### Excerpted data ###

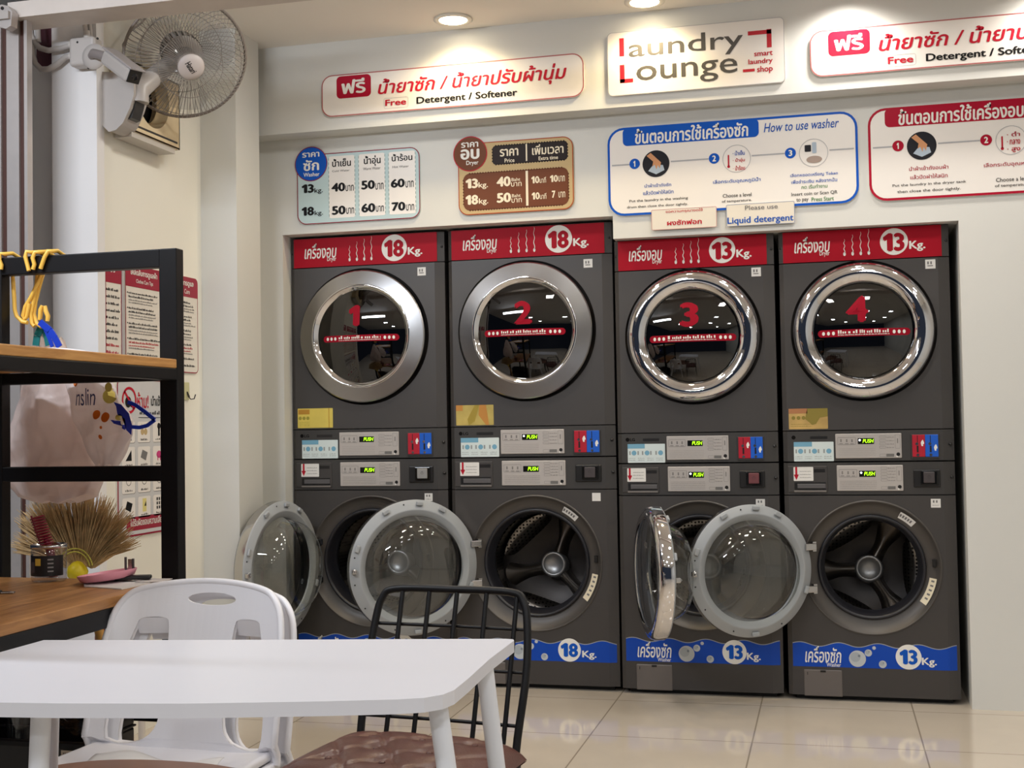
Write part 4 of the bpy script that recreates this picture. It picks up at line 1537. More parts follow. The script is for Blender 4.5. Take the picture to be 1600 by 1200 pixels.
for r in range(4):
    for c in range(4):
        u, v = .03 + c * .113, H - .165 - r * .098 - .085
        S.rect('g', u + .002, v - .002, u + .096, v + .080, 2, .010)
        S.rect('c', u, v, u + .094, v + .082, 3, .010)
        S.scribble('k', u + .022, v + .008, u + .074, v + .016, 4)
        a, b = u + .047, v + .048
        kk = (r * 4 + c)
        if kk in (2, 0):
            S.disc('k', a, b + .016, .013, 4, 14)
            S.rect('k', a - .007, b - .024, a + .007, b + .012, 4, .003)
        elif kk == 1:
            for d in (-.012, .012):
                S.disc('tan', a + d, b - .006, .013, 4, 14)
                S.line('tan', a + d, b, a + d * 1.5, b + .026, .002, 4)
        elif kk in (6, 7):
            S.disc('pinkk', a, b, .020, 4, 16, .015)
            for d in (-.010, .010):
                S.rect('pinkk', a + d - .003, b - .024, a + d + .003, b - .006, 4)
        elif kk in (5, 12):
            S.poly('g' if kk == 5 else 'k', [(a - .026, b - .008), (a + .012, b - .022), (a + .026, b + .010), (a - .012, b + .022)], 4)
        elif kk == 13:
            S.rect('y', a - .014, b - .026, a + .014, b + .026, 4)
            S.poly('k', [(a - .002, b - .004), (a + .010, b + .016), (a + .012, b - .004)], 5)
        elif kk == 14:
            for i in range(3):
                for j in range(3):
                    S.rect('k', a - .022 + i * .016, b - .022 + j * .017, a - .012 + i * .016, b - .010 + j * .017, 4)
        elif kk == 4:
            S.poly('k', [(a - .022, b - .02), (a + .022, b - .02), (a + .02, b + .022)], 4)
        else:
            S.circ('g', a, b, .018, .003, 4)
S.rect('bar', .06, .022, W - .03, .075, 3)
S.text('w', 'ไม่รับผิดชอบความเสียหายทุกกรณี', .085, .030, W - .05, .070, 5, .02)
S.flush(o, PINK_D)

t = thing('adhesive_hook', 'small yellowed adhesive square with a wire hook, under the poster nearest the column', 'wall hook', (XL, -.636, 1.335))
G().rbox(.0005, .006, -.030, .022, -.035, .040, .002).build('adhesive_plate', mat('yellowed_plastic', (200, 196, 150), .4), t)
G().tube([(.006, 0, 0), (.012, 0, -.02), (.022, .004, -.032), (.034, .010, -.030), (.036, .018, -.012)], .0025, 6).tube([(.008, 0, 0), (.012, .012, -.022)], .002, 6).build('hook', mat('dark_wire', (60, 56, 54), .4, metal=.7), t)

# ------------------------------------------------------------------ wall fan, junction box, camera, vent box
yb = -1.262


def pxz(pts, y):
    return [(at(a, b, 1, y).x, at(a, b, 1, y).z) for a, b in pts]


t = thing('wall_fan', 'big grey wall fan with a wire cage near the ceiling, over the beige vent box', 'fan', (0, 0, 0))
g = G()
out = pxz(((153, 112), (152, 150), (155, 178), (160, 196), (170, 206), (181, 203), (192, 192), (203, 168), (209, 148), (209, 130), (200, 115)), yb)
out = [(max(a, XL + .002), b) for a, b in out]
g.prism(out, yb, yb + .10, 'y', True)
bs = fix_normals(g.build('wall_base', FANGREY, t))
mod(bs, 'BEVEL', width=.012, segments=3, limit_method='ANGLE')
g = G()
q = pxz(((194, 152), (207, 148), (205, 162), (199, 182), (190, 186)), yb)
g.prism([(a + .006, b) for a, b in q], yb + .02, yb + .08, 'y')
fix_normals(g.build('control_window', BLKPL, t))
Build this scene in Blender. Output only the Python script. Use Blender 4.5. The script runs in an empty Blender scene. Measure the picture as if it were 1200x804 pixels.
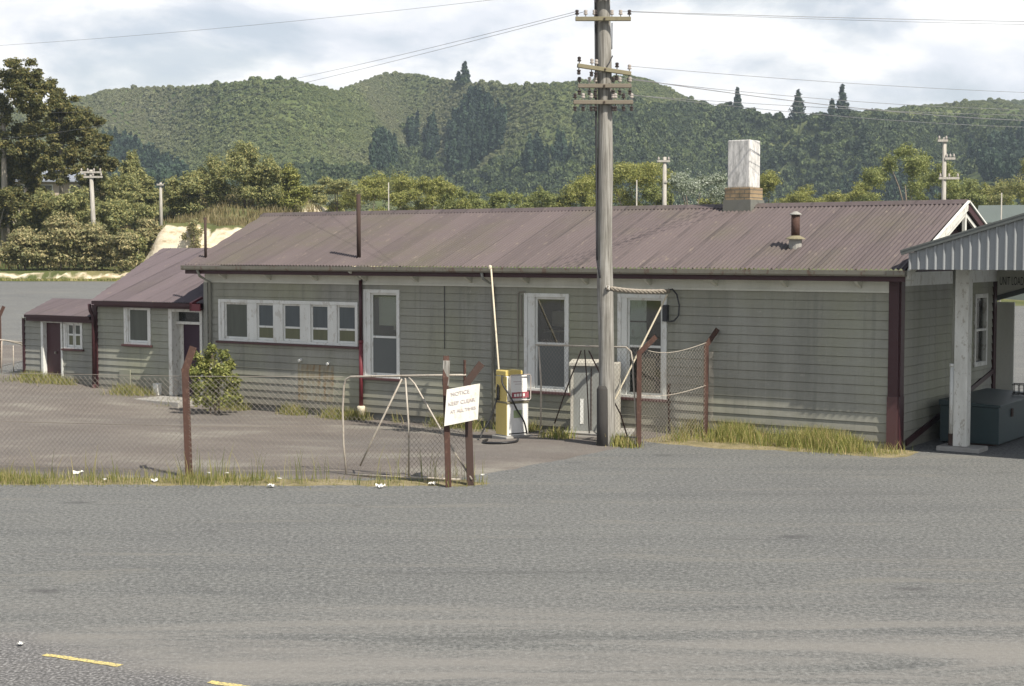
import bpy, bmesh, math, random
import numpy as np
from mathutils import Vector, Matrix

random.seed(7)
rng = np.random.default_rng(7)
sc = bpy.context.scene
COL = sc.collection
PI = math.pi

# ------------------------------------------------------------------ camera model and the two frames
F, CX, CY, HZ, H = 1800.0, 600.0, 402.0, 295.0, 3.75
PITCH = math.atan((CY - HZ) / F)
CAM = np.array([0, 0, H])

def ray(px, py):
    dx = (px - CX) / F; dy = (CY - py) / F
    return np.array([dx, math.cos(PITCH) + dy * math.sin(PITCH), -math.sin(PITCH) + dy * math.cos(PITCH)])
def gnd(px, py, z=0.0):
    d = ray(px, py); return CAM + d * ((z - H) / d[2])
def atY(px, py, Y):
    d = ray(px, py); return CAM + d * (Y / d[1])
CN = gnd(1050, 528)                       # the near corner of the station building
_u = np.array([-2650, math.hypot(F, CY - HZ), 0.0]); _u /= np.linalg.norm(_u)
EX = -_u; EY = np.array([-EX[1], EX[0], 0.0])
ROT = math.atan2(EX[1], EX[0])
def Lc(P):
    q = np.asarray(P) - CN; return np.array([q @ EX, q @ EY, P[2]])
def Wd(x, y, z=0.0):                      # building frame to world
    P = CN + EX * x + EY * y; return np.array([P[0], P[1], z])
def loc(px, py, ly):                      # point on a plane parallel to the front wall, building frame
    d = ray(px, py); s = ((CN - CAM) @ EY + ly) / (d @ EY); return Lc(CAM + d * s)

def locx(px, py, lx):                     # point on a plane parallel to the gable wall, building frame
    d = ray(px, py); s = ((CN - CAM) @ EX + lx) / (d @ EX); return Lc(CAM + d * s)
def rplane(px, py, y0, z0, m):            # point on a roof slope, building frame
    d = ray(px, py); n = np.array([-m * EY[0], -m * EY[1], 1.0]); P0 = CN + EY * y0; P0[2] = z0
    return Lc(CAM + d * (((P0 - CAM) @ n) / (d @ n)))
def vplane(px, py, A, B):                 # point on the upright plane over the ground line A-B
    d = ray(px, py); n = np.array([B[1] - A[1], A[0] - B[0], 0.0]); P0 = np.array([A[0], A[1], 0.0])
    return CAM + d * (((P0 - CAM) @ n) / (d @ n))
def sstep(x, a, b):
    t = np.clip((np.asarray(x, float) - a) / (b - a), 0, 1); return t * t * (3 - 2 * t)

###

What is expected >>
In the listing above, find the line with "Build this scene" and the line with "CAM = np.array([0, 0, H])". Copy both of them and every line between, exactly, but not the pictures.

Result for this task >>
Build this scene in Blender. Output only the Python script. Use Blender 4.5. The script runs in an empty Blender scene. Measure the picture as if it were 1200x804 pixels.
import bpy, bmesh, math, random
import numpy as np
from mathutils import Vector, Matrix

random.seed(7)
rng = np.random.default_rng(7)
sc = bpy.context.scene
COL = sc.collection
PI = math.pi

# ------------------------------------------------------------------ camera model and the two frames
F, CX, CY, HZ, H = 1800.0, 600.0, 402.0, 295.0, 3.75
PITCH = math.atan((CY - HZ) / F)
CAM = np.array([0, 0, H])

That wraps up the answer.